Scene script records

-- begin --

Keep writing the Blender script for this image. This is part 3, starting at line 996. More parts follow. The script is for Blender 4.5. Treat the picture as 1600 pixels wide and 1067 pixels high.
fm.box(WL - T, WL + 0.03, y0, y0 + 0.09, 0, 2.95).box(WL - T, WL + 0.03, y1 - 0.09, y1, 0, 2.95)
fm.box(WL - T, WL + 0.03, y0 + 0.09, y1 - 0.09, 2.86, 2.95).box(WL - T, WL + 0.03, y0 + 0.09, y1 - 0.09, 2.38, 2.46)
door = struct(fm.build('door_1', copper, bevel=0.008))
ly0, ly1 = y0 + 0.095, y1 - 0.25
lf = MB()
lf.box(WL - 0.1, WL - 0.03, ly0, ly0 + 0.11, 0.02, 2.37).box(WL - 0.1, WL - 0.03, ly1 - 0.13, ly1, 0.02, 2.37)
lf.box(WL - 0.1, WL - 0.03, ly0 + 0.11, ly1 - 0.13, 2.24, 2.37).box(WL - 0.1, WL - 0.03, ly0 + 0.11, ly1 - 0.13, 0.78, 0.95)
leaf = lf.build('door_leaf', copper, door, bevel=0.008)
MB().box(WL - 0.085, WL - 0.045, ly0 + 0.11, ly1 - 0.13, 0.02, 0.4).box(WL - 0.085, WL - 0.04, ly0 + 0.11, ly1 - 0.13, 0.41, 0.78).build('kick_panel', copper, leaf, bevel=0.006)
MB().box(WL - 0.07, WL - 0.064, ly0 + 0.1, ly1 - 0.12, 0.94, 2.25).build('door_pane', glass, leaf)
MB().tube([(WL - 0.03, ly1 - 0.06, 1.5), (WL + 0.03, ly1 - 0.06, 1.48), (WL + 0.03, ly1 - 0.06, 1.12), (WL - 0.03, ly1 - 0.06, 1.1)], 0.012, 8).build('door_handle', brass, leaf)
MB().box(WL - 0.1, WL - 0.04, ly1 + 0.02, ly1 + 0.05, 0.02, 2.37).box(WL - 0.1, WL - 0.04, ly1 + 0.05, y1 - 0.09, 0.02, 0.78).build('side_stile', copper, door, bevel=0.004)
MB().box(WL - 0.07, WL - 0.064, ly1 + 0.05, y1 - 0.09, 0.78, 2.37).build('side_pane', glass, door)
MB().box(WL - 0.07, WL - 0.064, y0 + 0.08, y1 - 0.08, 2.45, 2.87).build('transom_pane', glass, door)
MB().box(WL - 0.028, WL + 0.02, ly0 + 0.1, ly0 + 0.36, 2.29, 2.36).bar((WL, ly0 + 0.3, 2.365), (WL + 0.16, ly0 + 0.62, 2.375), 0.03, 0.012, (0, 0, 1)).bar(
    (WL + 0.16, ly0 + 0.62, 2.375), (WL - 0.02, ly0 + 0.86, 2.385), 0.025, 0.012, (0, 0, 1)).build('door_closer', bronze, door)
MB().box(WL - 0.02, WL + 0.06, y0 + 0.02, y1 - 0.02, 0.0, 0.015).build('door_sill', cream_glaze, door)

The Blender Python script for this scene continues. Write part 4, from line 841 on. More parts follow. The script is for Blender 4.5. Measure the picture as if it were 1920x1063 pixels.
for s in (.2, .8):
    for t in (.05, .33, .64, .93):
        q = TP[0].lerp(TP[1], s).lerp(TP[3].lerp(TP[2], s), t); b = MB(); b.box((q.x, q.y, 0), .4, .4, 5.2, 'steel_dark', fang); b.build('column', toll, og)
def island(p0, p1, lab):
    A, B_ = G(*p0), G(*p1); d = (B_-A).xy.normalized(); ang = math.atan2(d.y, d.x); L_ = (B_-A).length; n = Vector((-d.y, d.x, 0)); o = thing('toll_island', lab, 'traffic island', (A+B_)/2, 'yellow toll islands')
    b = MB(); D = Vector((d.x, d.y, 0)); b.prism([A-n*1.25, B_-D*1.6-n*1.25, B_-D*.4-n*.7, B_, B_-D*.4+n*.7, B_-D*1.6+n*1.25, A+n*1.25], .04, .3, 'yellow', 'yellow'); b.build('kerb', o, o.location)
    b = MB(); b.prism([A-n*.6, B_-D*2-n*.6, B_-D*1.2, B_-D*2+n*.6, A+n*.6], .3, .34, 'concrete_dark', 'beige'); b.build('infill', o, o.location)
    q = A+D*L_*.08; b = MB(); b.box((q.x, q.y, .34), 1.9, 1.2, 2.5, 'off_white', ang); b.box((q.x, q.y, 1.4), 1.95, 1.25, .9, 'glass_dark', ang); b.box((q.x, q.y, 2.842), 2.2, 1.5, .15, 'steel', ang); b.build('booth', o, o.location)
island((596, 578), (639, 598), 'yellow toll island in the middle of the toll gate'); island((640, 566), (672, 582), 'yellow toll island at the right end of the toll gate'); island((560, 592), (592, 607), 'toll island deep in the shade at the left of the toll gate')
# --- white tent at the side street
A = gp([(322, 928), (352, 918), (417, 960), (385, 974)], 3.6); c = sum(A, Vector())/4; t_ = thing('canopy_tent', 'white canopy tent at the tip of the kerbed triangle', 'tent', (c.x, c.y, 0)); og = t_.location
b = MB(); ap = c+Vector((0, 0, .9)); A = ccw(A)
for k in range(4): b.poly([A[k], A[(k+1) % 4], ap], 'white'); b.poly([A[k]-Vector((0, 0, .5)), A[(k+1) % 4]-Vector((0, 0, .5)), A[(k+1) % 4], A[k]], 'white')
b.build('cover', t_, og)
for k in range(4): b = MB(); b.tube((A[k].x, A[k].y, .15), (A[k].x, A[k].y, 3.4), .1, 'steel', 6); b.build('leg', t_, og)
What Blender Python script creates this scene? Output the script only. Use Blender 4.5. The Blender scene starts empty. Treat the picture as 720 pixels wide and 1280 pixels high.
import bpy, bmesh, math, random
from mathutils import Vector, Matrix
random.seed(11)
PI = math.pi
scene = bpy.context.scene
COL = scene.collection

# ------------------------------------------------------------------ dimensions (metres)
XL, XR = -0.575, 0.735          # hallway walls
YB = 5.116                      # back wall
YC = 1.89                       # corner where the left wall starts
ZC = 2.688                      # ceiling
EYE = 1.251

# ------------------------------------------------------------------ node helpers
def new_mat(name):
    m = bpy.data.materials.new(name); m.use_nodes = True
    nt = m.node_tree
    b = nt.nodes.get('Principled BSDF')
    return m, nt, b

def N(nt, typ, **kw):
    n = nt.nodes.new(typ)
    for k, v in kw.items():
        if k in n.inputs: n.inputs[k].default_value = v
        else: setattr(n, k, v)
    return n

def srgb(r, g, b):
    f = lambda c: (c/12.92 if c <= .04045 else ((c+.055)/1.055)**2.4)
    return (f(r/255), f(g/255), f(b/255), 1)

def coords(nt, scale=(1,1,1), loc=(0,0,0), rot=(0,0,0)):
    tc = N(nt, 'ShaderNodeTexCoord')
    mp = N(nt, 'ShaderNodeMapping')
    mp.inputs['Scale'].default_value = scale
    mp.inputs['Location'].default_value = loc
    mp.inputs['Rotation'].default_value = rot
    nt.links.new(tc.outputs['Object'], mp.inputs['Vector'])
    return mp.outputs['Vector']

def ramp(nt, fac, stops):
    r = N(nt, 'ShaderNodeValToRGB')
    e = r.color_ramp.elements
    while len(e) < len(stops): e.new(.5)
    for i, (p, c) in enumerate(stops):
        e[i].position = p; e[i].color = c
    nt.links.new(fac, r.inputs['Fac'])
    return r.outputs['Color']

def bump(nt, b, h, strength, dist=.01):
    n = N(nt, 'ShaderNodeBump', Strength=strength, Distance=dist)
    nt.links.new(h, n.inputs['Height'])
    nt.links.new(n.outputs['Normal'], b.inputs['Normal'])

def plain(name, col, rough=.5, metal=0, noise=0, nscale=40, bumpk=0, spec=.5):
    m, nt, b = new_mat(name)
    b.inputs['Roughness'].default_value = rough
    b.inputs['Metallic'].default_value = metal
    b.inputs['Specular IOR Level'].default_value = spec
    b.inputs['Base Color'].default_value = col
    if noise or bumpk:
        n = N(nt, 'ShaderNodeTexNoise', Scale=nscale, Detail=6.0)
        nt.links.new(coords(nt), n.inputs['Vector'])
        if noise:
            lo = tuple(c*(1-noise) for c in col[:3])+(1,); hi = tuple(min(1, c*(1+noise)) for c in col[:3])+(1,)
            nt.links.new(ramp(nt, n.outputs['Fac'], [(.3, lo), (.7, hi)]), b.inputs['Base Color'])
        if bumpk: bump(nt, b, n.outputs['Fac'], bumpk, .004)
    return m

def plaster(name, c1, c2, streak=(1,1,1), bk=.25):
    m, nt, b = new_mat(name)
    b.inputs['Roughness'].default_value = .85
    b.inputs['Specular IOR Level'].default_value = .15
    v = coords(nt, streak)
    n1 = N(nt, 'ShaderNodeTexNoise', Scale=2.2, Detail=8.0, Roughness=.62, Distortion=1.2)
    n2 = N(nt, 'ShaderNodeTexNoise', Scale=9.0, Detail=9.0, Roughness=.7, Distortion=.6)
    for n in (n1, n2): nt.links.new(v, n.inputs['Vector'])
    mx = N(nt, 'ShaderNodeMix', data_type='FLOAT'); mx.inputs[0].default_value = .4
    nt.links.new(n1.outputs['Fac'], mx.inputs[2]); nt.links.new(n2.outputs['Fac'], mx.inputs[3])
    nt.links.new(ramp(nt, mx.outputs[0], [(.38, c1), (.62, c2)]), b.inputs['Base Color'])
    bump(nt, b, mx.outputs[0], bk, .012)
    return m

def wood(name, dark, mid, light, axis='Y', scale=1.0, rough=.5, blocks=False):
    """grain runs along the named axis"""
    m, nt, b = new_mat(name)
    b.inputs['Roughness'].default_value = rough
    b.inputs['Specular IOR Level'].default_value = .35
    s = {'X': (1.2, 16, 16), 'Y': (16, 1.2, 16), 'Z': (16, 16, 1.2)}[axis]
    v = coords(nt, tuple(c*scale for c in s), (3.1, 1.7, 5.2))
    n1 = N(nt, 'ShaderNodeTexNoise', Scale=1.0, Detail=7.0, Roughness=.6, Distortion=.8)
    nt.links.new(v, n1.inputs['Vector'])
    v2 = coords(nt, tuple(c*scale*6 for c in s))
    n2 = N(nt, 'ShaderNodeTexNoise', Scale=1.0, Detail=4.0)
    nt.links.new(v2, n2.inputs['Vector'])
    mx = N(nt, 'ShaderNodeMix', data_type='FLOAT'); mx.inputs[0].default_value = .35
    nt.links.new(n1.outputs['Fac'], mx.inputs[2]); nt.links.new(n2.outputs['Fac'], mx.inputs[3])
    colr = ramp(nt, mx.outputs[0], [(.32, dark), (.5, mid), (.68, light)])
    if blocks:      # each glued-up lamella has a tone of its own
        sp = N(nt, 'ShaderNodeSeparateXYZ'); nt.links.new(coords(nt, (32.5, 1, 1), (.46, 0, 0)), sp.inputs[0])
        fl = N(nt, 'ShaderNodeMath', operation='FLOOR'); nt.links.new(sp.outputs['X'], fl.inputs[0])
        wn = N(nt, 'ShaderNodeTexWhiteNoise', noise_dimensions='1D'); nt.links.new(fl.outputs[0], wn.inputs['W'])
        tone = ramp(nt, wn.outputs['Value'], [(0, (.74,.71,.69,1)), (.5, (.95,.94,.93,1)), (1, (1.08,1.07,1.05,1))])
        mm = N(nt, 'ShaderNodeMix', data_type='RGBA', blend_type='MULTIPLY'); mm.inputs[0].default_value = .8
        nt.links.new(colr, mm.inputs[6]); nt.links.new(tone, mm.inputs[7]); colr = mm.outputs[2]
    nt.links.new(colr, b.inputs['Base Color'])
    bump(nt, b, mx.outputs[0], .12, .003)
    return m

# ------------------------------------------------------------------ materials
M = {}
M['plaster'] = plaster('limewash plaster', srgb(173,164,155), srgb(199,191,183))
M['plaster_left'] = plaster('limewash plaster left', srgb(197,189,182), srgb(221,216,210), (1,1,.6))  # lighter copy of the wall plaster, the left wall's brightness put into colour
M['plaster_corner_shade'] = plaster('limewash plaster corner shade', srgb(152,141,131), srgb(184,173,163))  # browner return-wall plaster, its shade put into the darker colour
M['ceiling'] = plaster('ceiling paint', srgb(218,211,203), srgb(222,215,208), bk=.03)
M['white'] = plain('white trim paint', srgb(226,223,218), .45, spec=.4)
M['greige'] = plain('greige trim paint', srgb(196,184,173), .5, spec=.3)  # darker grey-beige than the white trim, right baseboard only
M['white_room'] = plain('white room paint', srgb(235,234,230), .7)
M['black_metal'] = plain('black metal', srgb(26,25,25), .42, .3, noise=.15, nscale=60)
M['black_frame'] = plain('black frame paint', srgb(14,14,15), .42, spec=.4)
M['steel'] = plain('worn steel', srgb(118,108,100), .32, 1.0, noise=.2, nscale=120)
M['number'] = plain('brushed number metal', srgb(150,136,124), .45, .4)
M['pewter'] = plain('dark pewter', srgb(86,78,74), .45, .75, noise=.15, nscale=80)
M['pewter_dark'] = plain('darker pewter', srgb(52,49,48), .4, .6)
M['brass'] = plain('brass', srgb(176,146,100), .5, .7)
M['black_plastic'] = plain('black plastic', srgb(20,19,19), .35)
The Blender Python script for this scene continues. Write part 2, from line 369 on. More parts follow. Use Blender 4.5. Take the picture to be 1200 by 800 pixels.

-- end --

> _Short problem_
In the entries above, find each line with the word "limewash" and copy it.

> _Response to this exercise_
M['plaster'] = plaster('limewash plaster', srgb(173,164,155), srgb(199,191,183))
M['plaster_left'] = plaster('limewash plaster left', srgb(197,189,182), srgb(221,216,210), (1,1,.6))  # lighter copy of the wall plaster, the left wall's brightness put into colour
M['plaster_corner_shade'] = plaster('limewash plaster corner shade', srgb(152,141,131), srgb(184,173,163))  # browner return-wall plaster, its shade put into the darker colour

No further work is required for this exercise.